Friday, March 30, 2018
Michigan (InterContinental Chicago Magnificent Mile)
Andrea Carlà
,
Institute for Minority Rights, Eurac Research, Italy
Described as a model for the management of ethnic tensions, the Italian province of South Tyrol is home to not only German- and Ladin-speaking minorities, but also to some well-preserved monuments built during Mussolini’s rule. These fascist relics carry controversial meanings and their interpretation differs considerably between South Tyrol’s Italian and German speakers. After being closed to the public for decades, one such monument -- the Victory Monument in Bolzano/Bozen -- has been recently historicized and transformed in a museum on the meaning of the monument and the local history, in particular the times during the Fascist and Nazis dictatorships. With the reopening, the city of Bolzano/Bozen hopes that from an element of division it will become an instrument to bridge South Tyrol’s divergent memory cultures.
Landmarks like the Victory Monument embody memories and act as cues for articulating identities. Starting from the Monument’s narrative, the paper will investigate the role of spatial symbols in managing ethnic-relations and controversial memories.
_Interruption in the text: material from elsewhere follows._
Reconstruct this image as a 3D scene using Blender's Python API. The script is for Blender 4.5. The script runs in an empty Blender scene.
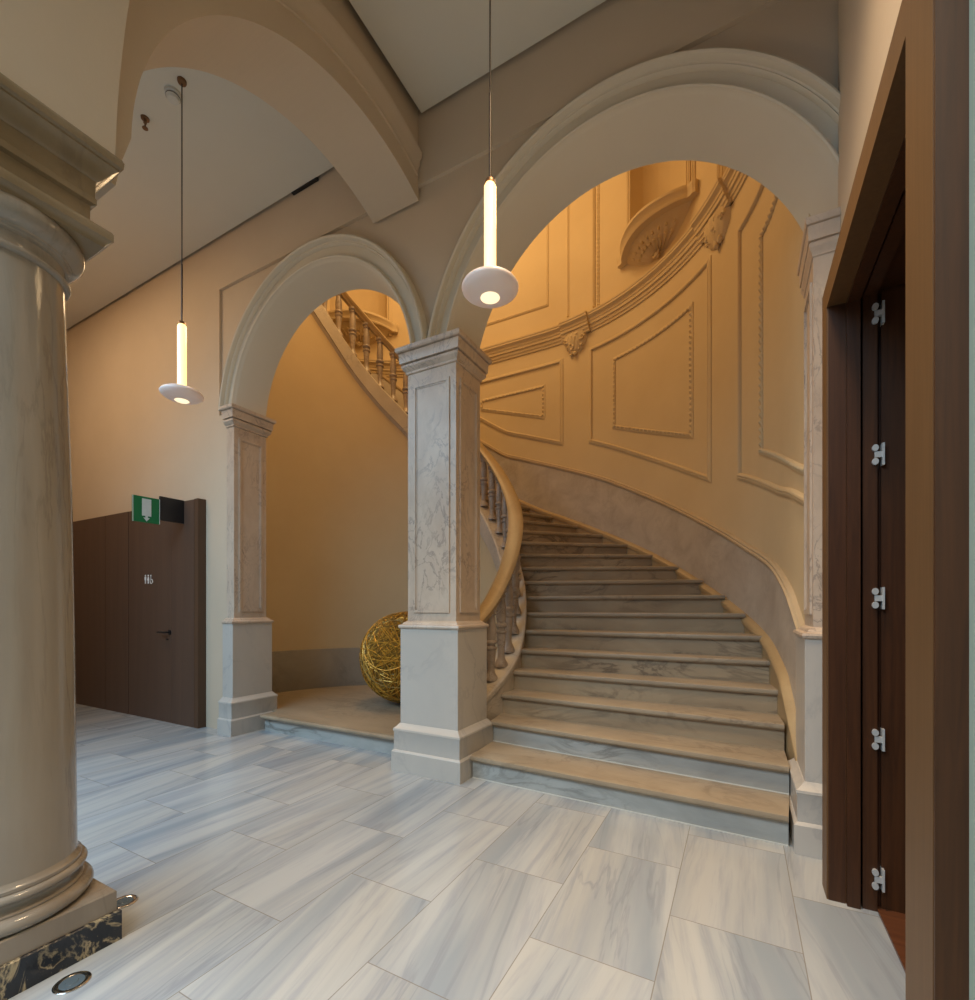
import bpy, bmesh, math, random
from math import sin, cos, pi, sqrt, radians, degrees, atan2, asin
from mathutils import Vector
random.seed(7)
COL = bpy.context.scene.collection
# ------------------------------------------------------------------ helpers
class MB:
    def __init__(s): s.v = []; s.f = []
    def add(s, vs, fs):
        n = len(s.v); s.v += [tuple(p) for p in vs]; s.f += [tuple(i + n for i in f) for f in fs]; return s
    def box(s, x0, x1, y0, y1, z0, z1):
        vs = [(x0,y0,z0),(x1,y0,z0),(x1,y1,z0),(x0,y1,z0),(x0,y0,z1),(x1,y0,z1),(x1,y1,z1),(x0,y1,z1)]
        return s.add(vs, [(0,3,2,1),(4,5,6,7),(0,1,5,4),(1,2,6,5),(2,3,7,6),(3,0,4,7)])
    def prism(s, pts, off):
        """closed outline of 3-D points pushed along off"""
        n = len(pts); o = Vector(off)
        vs = [tuple(p) for p in pts] + [tuple(Vector(p) + o) for p in pts]
        fs = [tuple(range(n - 1, -1, -1)), tuple(range(n, 2 * n))]
        fs += [(i, (i + 1) % n, n + (i + 1) % n, n + i) for i in range(n)]
        return s.add(vs, fs)
    def rows(s, rows, closeu=False, closev=False, caps=False):
        """rows of equal length joined by quads; closeu closes each row, closev joins last to first"""
        m = len(rows[0]); n = len(rows); vs = [p for r in rows for p in r]; fs = []
        for i in range(n if closev else n - 1):
            j = (i + 1) % n
            for k in range(m if closeu else m - 1):
                l = (k + 1) % m
                fs.append((i*m+k, i*m+l, j*m+l, j*m+k))
        if caps:
            fs.append(tuple(range(m - 1, -1, -1))); fs.append(tuple(range((n-1)*m, n*m)))
        return s.add(vs, fs)
    def lathe(s, prof, seg=32, c=(0,0,0)):
        rows = [[(c[0]+r*cos(2*pi*k/seg), c[1]+r*sin(2*pi*k/seg), c[2]+z) for k in range(seg)] for r, z in prof]
        return s.rows(rows, closeu=True, caps=True)
    def rings(s, x0, x1, y0, y1, prof, caps=True, lf=1, rf=1):
        """stack of rectangles: prof = (offset, z)"""
        rows = [[(x0-o*lf,y0-o,z),(x1+o*rf,y0-o,z),(x1+o*rf,y1+o,z),(x0-o*lf,y1+o,z)] for o, z in prof]
        return s.rows(rows, closeu=True, caps=caps)
    def tube(s, pts, r, seg=8):
        rows = []; P = [Vector(p) for p in pts]
        for i, p in enumerate(P):
            t = (P[min(i+1, len(P)-1)] - P[max(i-1, 0)]).normalized()
            a = t.orthogonal().normalized() if abs(t.z) > .95 else Vector((0,0,1)).cross(t).normalized()
            b = t.cross(a)
            rows.append([tuple(p + a*r*cos(2*pi*k/seg) + b*r*sin(2*pi*k/seg)) for k in range(seg)])
        return s.rows(rows, closeu=True, caps=True)
    def ball(s, c, rx, ry, rz, nu=12, nv=8):
        rows = [[(c[0]+rx*sin(pi*j/nv)*cos(2*pi*k/nu), c[1]+ry*sin(pi*j/nv)*sin(2*pi*k/nu), c[2]+rz*cos(pi*j/nv)) for k in range(nu)] for j in range(1, nv)]
        return s.rows(rows, closeu=True, caps=True)
    def build(s, name, mat, parent=None, smooth=35, org=None):
        me = bpy.data.meshes.new(name)
        o0 = Vector((0,0,0))
        if org is not None: o0 = Vector(org)
        elif parent is not None: o0 = world_loc(parent)
        me.from_pydata([tuple(Vector(p) - o0) for p in s.v], [], s.f)
        bm = bmesh.new(); bm.from_mesh(me)
        bmesh.ops.recalc_face_normals(bm, faces=bm.faces); bm.to_mesh(me); bm.free()
        me.materials.append(mat)
        if smooth:
            me.polygons.foreach_set('use_smooth', [True]*len(me.polygons)); me.set_sharp_from_angle(angle=radians(smooth))
        me.update()
        ob = bpy.data.objects.new(name, me); COL.objects.link(ob)
        if parent is not None:
            ob.parent = parent
            if org is not None: ob.location = o0 - world_loc(parent)
        elif org is not None: ob.location = o0
        return ob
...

Drawing on interviews with museum’s curators, and content analysis of exhibition catalogues, the paper will address the following questions: To what extent has this cultural heritage infrastructure preserved traumatic past experiences and affects processes of identity construction, alleviating or exacerbating tensions between South Tyrol’s linguistic groups? To what extent has it been re-framed and has become a site of ethnic reconciliation? Finally, in view of the increasing foreign migrant population, do the narratives promoted by the museum include or ignore alternative memory cultures of the ‘new’ minorities stemming from migration?